Repeat only the lines from the one containing "0, .0995).build('toe_kick', m_toe, isl)" through the one containing "outlet('pale outlet on", exactly as written, both ends included.

___ DATA SHOWN

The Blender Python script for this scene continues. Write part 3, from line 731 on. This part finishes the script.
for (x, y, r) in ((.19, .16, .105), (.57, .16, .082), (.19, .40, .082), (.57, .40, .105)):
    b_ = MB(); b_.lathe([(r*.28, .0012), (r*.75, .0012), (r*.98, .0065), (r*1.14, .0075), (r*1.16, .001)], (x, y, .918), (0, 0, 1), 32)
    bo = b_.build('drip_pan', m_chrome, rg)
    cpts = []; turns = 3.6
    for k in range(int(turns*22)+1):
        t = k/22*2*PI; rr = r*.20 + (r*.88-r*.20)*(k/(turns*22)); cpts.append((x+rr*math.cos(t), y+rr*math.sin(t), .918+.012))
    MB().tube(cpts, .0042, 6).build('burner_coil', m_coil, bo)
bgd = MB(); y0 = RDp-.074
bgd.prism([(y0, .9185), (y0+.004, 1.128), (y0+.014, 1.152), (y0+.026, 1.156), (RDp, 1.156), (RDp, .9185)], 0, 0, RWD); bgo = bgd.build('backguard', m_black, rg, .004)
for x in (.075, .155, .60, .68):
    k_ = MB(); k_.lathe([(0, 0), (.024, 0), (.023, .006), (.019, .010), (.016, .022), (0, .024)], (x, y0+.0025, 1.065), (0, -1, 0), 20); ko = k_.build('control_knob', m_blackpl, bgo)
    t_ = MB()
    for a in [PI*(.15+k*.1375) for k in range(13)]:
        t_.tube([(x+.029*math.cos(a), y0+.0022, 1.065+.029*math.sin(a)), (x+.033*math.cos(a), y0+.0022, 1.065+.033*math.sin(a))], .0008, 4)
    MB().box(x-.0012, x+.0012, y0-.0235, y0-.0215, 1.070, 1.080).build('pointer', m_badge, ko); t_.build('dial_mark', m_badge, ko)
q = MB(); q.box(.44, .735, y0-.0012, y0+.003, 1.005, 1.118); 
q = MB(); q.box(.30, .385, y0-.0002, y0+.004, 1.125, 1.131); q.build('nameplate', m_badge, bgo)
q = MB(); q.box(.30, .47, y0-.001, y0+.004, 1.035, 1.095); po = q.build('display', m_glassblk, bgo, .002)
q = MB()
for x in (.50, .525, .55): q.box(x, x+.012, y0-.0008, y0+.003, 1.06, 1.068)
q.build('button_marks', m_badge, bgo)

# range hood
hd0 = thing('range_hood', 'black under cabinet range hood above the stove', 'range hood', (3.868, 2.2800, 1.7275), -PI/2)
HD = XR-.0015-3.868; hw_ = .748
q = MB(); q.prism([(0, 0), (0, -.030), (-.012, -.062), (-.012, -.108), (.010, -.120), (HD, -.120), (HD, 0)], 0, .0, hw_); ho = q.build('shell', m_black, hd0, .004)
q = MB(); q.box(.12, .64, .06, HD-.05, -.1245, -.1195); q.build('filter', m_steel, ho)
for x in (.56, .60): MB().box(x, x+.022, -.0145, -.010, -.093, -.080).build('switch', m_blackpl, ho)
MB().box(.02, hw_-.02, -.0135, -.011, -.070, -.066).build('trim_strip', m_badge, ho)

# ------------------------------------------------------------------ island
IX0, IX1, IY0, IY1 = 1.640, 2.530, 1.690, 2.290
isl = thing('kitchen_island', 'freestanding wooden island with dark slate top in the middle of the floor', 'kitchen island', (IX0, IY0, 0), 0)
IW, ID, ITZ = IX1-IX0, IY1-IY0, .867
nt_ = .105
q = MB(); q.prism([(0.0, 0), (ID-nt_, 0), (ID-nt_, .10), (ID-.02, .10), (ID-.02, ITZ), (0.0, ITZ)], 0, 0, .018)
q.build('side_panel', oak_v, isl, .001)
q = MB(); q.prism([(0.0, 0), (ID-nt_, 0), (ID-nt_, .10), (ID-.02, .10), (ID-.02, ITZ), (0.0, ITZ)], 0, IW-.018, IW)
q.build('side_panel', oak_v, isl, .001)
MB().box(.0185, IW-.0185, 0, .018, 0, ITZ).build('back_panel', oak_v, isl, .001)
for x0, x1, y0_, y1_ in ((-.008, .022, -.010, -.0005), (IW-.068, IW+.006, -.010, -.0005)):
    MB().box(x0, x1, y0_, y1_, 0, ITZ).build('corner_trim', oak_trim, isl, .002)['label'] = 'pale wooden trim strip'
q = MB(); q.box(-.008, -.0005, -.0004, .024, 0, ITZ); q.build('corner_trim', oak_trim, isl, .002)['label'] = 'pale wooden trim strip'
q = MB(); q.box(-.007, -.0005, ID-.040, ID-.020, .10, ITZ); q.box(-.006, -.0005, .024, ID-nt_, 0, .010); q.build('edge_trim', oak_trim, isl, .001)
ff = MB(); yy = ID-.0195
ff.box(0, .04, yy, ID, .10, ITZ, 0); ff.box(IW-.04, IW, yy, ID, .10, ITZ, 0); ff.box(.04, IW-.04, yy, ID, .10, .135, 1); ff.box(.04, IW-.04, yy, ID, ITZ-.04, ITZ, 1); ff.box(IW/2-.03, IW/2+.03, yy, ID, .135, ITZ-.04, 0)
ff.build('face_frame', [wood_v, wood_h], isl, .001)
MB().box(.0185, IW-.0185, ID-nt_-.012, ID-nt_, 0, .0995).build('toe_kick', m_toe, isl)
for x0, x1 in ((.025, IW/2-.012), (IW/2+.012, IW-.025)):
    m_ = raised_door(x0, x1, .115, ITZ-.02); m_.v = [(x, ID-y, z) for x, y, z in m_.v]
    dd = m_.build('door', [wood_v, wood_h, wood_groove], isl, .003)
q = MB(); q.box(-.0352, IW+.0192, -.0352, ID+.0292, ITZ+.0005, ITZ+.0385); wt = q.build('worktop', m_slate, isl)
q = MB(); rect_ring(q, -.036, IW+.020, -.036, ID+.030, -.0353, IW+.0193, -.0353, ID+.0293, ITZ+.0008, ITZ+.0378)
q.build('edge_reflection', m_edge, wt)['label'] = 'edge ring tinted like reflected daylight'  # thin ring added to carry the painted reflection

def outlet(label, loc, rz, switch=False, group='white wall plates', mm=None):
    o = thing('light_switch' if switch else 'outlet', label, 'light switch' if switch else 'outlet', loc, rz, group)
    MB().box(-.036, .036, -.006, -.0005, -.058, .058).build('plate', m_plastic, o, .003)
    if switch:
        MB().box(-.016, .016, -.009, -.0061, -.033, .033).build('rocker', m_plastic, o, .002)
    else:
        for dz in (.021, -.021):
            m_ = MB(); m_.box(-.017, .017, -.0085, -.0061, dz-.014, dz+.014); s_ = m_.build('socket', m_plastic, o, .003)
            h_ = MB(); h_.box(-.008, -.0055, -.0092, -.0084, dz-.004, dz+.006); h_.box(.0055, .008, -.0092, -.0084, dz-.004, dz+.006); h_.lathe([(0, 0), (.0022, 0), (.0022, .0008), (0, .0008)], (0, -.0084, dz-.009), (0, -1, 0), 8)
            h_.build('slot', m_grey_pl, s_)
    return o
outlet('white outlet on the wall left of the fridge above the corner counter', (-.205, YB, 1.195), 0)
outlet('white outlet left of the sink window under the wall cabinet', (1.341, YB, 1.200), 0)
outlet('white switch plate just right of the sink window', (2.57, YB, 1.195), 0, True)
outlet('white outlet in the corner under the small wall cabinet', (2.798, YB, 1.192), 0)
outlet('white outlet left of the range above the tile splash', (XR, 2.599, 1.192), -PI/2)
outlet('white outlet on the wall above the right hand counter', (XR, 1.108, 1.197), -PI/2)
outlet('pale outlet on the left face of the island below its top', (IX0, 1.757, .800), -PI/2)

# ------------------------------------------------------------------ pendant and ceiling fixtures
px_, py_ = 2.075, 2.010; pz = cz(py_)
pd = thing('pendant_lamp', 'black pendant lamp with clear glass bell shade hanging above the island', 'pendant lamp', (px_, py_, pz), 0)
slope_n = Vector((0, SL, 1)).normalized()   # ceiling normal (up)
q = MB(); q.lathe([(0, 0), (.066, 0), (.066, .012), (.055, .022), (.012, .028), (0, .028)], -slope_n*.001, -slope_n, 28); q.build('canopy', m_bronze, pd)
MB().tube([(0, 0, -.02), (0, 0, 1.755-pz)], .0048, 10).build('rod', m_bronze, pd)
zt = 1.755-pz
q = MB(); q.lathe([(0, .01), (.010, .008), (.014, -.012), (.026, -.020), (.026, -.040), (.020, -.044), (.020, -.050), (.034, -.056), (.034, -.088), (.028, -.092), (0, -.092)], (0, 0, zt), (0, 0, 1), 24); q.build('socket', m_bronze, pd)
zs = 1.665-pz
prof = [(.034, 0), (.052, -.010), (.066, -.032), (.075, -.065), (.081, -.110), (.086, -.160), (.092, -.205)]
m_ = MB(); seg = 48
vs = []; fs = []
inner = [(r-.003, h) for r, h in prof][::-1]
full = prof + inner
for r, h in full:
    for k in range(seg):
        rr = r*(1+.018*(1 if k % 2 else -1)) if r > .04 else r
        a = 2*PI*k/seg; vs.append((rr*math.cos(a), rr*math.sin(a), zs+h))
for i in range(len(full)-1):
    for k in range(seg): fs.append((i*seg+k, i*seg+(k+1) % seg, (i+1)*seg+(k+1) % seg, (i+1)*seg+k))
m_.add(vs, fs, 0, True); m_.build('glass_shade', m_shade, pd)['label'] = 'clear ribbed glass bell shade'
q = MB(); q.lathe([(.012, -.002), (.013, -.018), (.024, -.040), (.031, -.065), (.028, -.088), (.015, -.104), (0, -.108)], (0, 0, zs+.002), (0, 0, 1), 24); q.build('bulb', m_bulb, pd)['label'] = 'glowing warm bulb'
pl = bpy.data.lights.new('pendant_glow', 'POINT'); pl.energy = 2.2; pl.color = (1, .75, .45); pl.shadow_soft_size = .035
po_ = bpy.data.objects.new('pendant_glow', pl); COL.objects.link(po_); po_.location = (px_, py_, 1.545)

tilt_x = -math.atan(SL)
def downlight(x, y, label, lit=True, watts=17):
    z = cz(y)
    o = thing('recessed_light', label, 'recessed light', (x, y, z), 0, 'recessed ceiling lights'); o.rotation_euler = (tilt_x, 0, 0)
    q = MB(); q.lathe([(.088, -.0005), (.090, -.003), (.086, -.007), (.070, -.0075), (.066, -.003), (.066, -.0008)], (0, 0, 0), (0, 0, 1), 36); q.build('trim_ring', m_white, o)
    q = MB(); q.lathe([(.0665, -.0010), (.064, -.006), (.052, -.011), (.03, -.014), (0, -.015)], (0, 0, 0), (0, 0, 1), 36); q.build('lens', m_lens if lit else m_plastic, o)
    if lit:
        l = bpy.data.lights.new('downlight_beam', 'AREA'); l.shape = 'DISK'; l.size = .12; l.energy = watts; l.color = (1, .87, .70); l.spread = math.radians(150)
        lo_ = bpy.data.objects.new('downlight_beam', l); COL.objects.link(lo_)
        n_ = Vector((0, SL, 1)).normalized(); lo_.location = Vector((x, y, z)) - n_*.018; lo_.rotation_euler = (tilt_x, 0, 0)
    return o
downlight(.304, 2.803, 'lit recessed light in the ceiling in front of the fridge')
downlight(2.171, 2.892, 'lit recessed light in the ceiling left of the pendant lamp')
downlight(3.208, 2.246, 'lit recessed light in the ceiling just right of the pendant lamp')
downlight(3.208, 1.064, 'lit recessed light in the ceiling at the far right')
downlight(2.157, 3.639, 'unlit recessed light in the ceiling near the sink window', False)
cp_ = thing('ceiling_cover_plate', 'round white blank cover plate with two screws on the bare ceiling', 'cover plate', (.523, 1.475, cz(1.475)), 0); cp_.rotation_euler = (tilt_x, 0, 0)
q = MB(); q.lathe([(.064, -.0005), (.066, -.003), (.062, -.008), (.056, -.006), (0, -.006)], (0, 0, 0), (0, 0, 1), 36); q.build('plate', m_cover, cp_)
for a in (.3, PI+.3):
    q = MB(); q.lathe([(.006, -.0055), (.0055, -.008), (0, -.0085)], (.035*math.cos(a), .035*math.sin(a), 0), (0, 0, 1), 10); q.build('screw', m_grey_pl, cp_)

______

REPLY:
MB().box(.0185, IW-.0185, ID-nt_-.012, ID-nt_, 0, .0995).build('toe_kick', m_toe, isl)
for x0, x1 in ((.025, IW/2-.012), (IW/2+.012, IW-.025)):
    m_ = raised_door(x0, x1, .115, ITZ-.02); m_.v = [(x, ID-y, z) for x, y, z in m_.v]
    dd = m_.build('door', [wood_v, wood_h, wood_groove], isl, .003)
q = MB(); q.box(-.0352, IW+.0192, -.0352, ID+.0292, ITZ+.0005, ITZ+.0385); wt = q.build('worktop', m_slate, isl)
q = MB(); rect_ring(q, -.036, IW+.020, -.036, ID+.030, -.0353, IW+.0193, -.0353, ID+.0293, ITZ+.0008, ITZ+.0378)
q.build('edge_reflection', m_edge, wt)['label'] = 'edge ring tinted like reflected daylight'  # thin ring added to carry the painted reflection

def outlet(label, loc, rz, switch=False, group='white wall plates', mm=None):
    o = thing('light_switch' if switch else 'outlet', label, 'light switch' if switch else 'outlet', loc, rz, group)
    MB().box(-.036, .036, -.006, -.0005, -.058, .058).build('plate', m_plastic, o, .003)
    if switch:
        MB().box(-.016, .016, -.009, -.0061, -.033, .033).build('rocker', m_plastic, o, .002)
    else:
        for dz in (.021, -.021):
            m_ = MB(); m_.box(-.017, .017, -.0085, -.0061, dz-.014, dz+.014); s_ = m_.build('socket', m_plastic, o, .003)
            h_ = MB(); h_.box(-.008, -.0055, -.0092, -.0084, dz-.004, dz+.006); h_.box(.0055, .008, -.0092, -.0084, dz-.004, dz+.006); h_.lathe([(0, 0), (.0022, 0), (.0022, .0008), (0, .0008)], (0, -.0084, dz-.009), (0, -1, 0), 8)
            h_.build('slot', m_grey_pl, s_)
    return o
outlet('white outlet on the wall left of the fridge above the corner counter', (-.205, YB, 1.195), 0)
outlet('white outlet left of the sink window under the wall cabinet', (1.341, YB, 1.200), 0)
outlet('white switch plate just right of the sink window', (2.57, YB, 1.195), 0, True)
outlet('white outlet in the corner under the small wall cabinet', (2.798, YB, 1.192), 0)
outlet('white outlet left of the range above the tile splash', (XR, 2.599, 1.192), -PI/2)
outlet('white outlet on the wall above the right hand counter', (XR, 1.108, 1.197), -PI/2)
outlet('pale outlet on the left face of the island below its top', (IX0, 1.757, .800), -PI/2)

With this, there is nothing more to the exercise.